From the moment I am suddenly awoken by Shiv’s screaming cries at 4am to the time I eventually crawl into bed at 11pm I am constantly moving, thinking, panting and trying to work all at once. 

It’s been a year now and still, I haven’t figured out how to get all my work done, cook, eat, excersize, dance, spend quality hubby time (let alone friend time) and most importantly – get enough sleep.

This world is insanely busy. There is always something going on. Being a parent means becoming a superhuman. This job is not for the faint hearted!

Then there are the million-and-one parenting advice and rules from grandparents, family and friends who have to make it known that they know more than you by showing off their experiences and never actually letting us figure it out for ourselves, which is both incredibly annoying and overwhelming!

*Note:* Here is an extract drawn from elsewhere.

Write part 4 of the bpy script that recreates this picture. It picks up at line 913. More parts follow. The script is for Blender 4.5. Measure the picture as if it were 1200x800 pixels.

But however crazy my world becomes, I somehow manage to maintain order by marking my territory as an Alpha female – it’s exhausting – but my personality forces me into battle mode, to prove I am worthy of being Queen of my tribe. 

To make things a tad more crazy, I’m Indian. Which means there are always family functions and visits I have to do, which leaves me with little or no time to just spend time alone with my own family… let’s not even try getting me time!  

It’s been a rollercoaster ride. Late nights, early mornings, sore eyes and tired bodies. Every parents lifestyle. 
Yet, somehow, we wouldn’t change it for the world! There is something about the presence of a child. They make you feel like everything is perfect…. well… until they start crying their tops off! 

I always said that life does not stop when you have children. Ofcourse, that was a statement made by my very single, very inconsiderate, know-it-all younger self! Life kinda does stop for a little while when children come into the picture. Maybe it’s more that it stopped being what it used to be and changed forever, with no point of return. And that’s the challenge. Trying to make everything fit in with your goals, lifestyle and dreams.

Tough one huh? 

Ofcourse it is! It’s definitely different… very different. But it’s different in a better way. 

In the madness of trying to find your sanity and providing unconditional love … your reason will come to the fore and you will realize that all of this is worth it. Your reason, your purpose. The definition of who you are as a human. And when that happens… everything looks beautiful! 

Blessed are we who parent a child. For a child is the embodiment of purity, and only in purity can we find God.